◆ TASK PROMPT ◆
Check each line below for the word "scene", and copy those that have it.

┌──

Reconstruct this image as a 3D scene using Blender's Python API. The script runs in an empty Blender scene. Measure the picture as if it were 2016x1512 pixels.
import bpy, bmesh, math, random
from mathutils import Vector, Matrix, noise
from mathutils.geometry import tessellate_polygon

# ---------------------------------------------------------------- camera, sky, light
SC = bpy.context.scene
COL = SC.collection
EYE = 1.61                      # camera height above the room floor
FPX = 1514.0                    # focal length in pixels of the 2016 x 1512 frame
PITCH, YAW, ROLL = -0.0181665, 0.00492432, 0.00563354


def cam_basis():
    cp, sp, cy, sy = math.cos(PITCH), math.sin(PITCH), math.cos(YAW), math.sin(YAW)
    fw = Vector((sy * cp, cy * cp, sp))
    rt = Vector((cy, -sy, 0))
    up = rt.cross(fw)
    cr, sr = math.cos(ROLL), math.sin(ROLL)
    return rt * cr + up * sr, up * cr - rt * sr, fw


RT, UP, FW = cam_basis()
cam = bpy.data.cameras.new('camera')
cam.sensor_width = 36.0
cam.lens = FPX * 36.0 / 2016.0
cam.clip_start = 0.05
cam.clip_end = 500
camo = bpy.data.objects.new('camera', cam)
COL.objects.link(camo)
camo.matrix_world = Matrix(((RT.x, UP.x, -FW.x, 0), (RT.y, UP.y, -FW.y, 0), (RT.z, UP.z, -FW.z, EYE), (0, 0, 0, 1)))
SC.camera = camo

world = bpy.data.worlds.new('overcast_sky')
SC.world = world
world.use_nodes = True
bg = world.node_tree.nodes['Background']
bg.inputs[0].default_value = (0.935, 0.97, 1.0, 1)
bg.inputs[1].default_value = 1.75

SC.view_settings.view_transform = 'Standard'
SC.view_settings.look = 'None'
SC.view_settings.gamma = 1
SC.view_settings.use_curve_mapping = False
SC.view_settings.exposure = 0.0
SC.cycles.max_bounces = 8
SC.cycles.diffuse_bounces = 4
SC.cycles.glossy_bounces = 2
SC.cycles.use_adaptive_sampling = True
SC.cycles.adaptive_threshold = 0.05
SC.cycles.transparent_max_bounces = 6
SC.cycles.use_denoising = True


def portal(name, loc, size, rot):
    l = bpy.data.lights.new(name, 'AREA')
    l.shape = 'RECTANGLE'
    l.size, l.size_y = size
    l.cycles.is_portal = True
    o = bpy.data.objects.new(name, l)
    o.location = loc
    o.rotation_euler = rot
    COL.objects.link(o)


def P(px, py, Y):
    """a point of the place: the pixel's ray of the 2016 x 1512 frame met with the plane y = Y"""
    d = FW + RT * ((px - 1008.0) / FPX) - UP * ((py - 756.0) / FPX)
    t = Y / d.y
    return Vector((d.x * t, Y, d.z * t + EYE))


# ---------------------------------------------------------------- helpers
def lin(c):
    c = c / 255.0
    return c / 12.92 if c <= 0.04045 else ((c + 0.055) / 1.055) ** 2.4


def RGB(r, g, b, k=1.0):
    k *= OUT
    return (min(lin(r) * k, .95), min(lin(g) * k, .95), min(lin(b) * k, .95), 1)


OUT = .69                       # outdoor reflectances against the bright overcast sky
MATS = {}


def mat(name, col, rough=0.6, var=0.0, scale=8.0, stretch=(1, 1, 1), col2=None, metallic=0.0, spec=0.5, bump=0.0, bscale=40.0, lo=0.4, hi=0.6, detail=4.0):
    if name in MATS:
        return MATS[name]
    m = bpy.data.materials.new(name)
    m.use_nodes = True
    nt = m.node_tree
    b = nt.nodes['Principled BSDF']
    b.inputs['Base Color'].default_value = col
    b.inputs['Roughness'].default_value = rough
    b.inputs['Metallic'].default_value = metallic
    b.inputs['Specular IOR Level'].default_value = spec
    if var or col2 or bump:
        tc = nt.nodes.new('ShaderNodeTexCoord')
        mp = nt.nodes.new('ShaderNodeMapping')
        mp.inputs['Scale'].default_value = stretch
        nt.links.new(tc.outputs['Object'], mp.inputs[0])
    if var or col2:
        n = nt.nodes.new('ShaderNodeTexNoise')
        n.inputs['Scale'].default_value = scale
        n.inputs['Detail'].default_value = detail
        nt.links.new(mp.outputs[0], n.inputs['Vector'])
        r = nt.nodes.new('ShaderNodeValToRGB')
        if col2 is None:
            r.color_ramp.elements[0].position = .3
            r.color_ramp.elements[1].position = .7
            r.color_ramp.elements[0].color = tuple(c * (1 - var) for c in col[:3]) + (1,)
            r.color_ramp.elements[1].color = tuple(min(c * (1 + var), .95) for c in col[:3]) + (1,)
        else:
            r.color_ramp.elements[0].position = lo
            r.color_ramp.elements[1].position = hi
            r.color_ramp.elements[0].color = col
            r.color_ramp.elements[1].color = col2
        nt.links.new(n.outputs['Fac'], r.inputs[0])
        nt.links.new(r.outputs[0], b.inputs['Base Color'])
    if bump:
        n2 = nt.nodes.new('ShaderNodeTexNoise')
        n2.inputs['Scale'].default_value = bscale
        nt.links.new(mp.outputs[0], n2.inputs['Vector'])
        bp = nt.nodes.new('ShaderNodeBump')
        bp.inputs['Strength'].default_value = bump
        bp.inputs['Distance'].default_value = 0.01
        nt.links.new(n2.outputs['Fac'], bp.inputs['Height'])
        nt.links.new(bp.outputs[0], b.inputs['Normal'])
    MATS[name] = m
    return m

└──

◆ SOLUTION BELOW ◆
Reconstruct this image as a 3D scene using Blender's Python API. The script runs in an empty Blender scene. Measure the picture as if it were 2016x1512 pixels.
SC = bpy.context.scene